C.R.S. § 14-5-206
OFFICIAL COMMENT
This section is the correlative of the continuing, exclusive jurisdiction described in the preceding section. It makes the relatively subtle distinction between the CEJ “to modify a support order” established in Section 205 and the “continuing jurisdiction to enforce” established in this section. A keystone of UIFSA is that the power to enforce the order of the issuing tribunal is not “exclusive” with that tribunal. Rather, on request one or more responding tribunals may also exercise authority to enforce the order of the issuing tribunal. Secondly, under the one-order-at-a-time system, the validity and enforceability of the controlling order continues unabated until it is fully complied with, unless it is replaced by a modified order issued in accordance with the standards established by Sections 609-616. That is, even if the individual parties and the child no longer reside in the issuing state, the controlling order remains in effect and may be enforced by the issuing tribunal or any responding tribunal without regard to the fact that the potential for its modification and replacement exists.

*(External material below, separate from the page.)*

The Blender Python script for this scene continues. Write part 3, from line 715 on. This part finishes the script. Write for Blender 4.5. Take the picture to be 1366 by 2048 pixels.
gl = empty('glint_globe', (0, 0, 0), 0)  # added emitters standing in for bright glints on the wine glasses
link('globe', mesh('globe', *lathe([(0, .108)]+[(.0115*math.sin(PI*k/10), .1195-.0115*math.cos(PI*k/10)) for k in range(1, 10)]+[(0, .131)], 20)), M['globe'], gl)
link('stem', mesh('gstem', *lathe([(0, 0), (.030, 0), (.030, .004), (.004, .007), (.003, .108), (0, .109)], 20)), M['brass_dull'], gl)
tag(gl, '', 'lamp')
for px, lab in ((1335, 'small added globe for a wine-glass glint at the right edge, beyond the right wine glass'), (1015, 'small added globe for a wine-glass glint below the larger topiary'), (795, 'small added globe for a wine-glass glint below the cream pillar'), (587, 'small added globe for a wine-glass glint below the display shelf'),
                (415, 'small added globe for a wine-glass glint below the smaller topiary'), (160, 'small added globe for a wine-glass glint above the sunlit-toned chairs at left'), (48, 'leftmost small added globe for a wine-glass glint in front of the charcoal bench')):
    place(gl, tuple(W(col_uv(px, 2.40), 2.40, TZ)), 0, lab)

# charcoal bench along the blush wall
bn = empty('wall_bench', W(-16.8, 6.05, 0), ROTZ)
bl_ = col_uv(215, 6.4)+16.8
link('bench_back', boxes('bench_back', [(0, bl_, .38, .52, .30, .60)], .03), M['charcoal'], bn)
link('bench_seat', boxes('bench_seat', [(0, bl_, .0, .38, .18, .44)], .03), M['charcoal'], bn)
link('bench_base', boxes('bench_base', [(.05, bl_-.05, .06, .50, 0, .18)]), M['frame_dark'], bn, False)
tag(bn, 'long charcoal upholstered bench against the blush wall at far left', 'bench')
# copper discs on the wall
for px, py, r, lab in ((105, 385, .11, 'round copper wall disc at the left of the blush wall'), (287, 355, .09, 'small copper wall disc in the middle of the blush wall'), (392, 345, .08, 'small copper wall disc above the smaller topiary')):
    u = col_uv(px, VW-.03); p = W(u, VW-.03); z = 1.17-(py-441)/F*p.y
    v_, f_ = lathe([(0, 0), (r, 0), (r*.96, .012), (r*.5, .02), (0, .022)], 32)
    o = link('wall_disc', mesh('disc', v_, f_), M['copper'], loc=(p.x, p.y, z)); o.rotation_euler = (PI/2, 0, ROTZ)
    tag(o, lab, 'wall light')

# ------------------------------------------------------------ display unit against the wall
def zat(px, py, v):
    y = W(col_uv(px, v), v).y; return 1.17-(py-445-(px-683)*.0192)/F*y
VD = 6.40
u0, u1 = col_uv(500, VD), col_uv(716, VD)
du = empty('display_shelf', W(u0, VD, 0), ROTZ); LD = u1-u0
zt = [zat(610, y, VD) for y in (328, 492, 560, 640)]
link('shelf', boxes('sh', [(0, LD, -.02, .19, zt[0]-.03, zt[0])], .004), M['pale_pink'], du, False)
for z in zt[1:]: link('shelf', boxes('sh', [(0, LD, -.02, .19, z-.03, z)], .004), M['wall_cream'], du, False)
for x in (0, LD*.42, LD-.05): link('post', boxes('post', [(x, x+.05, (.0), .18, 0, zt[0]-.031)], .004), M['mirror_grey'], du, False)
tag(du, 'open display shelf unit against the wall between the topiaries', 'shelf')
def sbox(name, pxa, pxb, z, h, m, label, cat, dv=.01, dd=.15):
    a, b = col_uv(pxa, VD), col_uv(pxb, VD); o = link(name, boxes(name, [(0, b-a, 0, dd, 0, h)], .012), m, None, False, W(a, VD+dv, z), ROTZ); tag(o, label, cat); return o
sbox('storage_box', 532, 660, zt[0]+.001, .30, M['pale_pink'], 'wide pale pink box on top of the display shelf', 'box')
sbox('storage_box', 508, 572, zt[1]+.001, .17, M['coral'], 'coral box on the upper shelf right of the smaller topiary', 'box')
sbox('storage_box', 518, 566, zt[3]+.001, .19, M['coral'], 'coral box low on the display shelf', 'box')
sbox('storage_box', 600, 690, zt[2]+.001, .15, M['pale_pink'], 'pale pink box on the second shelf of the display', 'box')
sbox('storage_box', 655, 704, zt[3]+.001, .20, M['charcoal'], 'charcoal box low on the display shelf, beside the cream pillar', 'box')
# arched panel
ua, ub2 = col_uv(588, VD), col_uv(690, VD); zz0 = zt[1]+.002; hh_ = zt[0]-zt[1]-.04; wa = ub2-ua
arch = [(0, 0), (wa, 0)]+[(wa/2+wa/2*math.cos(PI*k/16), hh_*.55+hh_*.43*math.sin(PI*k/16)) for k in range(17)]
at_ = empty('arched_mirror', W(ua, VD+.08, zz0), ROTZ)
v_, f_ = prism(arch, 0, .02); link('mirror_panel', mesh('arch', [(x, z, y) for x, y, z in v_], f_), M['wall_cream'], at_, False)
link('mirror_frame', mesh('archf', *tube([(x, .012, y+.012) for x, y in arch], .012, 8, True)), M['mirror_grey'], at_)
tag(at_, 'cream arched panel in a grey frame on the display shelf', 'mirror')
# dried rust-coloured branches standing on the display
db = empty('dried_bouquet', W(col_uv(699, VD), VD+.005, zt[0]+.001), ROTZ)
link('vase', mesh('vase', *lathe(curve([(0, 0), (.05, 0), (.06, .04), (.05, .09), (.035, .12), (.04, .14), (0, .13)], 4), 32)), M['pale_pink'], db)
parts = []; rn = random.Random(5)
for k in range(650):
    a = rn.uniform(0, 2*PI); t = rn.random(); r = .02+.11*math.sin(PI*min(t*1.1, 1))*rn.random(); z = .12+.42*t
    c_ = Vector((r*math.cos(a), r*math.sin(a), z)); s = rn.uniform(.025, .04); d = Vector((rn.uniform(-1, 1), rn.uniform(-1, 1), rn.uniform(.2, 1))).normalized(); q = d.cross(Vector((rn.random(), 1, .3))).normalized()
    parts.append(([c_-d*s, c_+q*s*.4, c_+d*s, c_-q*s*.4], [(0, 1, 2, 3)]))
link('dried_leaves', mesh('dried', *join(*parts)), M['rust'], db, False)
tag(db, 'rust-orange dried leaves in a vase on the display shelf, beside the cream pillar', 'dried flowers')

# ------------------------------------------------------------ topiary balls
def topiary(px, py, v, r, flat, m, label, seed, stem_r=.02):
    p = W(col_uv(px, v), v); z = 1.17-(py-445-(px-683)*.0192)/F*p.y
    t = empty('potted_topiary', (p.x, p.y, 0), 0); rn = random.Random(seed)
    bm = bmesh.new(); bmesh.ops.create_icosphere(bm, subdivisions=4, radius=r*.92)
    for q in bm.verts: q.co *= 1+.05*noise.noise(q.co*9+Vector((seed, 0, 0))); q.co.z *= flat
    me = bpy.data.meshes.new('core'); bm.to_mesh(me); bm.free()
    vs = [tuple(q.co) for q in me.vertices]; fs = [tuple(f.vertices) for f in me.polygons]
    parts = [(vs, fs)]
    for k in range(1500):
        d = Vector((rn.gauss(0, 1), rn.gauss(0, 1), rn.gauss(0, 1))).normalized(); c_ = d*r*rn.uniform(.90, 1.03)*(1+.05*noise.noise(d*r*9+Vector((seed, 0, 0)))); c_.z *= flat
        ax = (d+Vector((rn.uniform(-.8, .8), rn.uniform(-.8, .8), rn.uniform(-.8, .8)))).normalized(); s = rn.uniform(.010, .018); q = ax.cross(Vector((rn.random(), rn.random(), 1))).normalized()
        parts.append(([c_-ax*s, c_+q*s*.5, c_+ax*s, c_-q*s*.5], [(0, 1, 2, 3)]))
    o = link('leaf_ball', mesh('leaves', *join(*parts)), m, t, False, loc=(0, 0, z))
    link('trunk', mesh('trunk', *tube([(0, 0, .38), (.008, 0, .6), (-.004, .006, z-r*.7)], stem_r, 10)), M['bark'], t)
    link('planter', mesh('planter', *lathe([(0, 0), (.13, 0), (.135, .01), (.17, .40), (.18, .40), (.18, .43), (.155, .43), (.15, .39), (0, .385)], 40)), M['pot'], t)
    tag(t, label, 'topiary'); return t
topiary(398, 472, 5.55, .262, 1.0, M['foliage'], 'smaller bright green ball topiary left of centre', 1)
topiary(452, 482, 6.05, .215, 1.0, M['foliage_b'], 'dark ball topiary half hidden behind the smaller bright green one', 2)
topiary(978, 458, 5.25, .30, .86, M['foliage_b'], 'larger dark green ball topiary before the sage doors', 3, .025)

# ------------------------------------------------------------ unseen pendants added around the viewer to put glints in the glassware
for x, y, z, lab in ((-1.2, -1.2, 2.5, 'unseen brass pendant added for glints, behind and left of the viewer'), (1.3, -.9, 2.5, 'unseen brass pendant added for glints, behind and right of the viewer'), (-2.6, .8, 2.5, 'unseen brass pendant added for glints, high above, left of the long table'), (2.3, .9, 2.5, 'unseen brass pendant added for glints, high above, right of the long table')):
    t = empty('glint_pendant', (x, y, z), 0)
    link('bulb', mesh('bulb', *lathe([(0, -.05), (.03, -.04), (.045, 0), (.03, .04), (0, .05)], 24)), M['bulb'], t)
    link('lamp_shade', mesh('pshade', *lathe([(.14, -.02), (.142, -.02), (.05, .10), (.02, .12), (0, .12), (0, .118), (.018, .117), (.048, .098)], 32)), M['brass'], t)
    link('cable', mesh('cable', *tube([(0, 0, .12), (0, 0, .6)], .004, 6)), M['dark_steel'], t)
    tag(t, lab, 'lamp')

Subsection (a) authorizes the issuing tribunal to initiate a request for enforcement of its order by a tribunal of another state if its order is controlling, see Section 207, or to request reconciliation of the arrears and interest due on its order if another order is controlling.
Subsection (b) reiterates that the issuing tribunal has jurisdiction to serve as a responding tribunal to enforce its own order at the request of another tribunal.
Related to Convention: art. 19. Scope of the Chapter.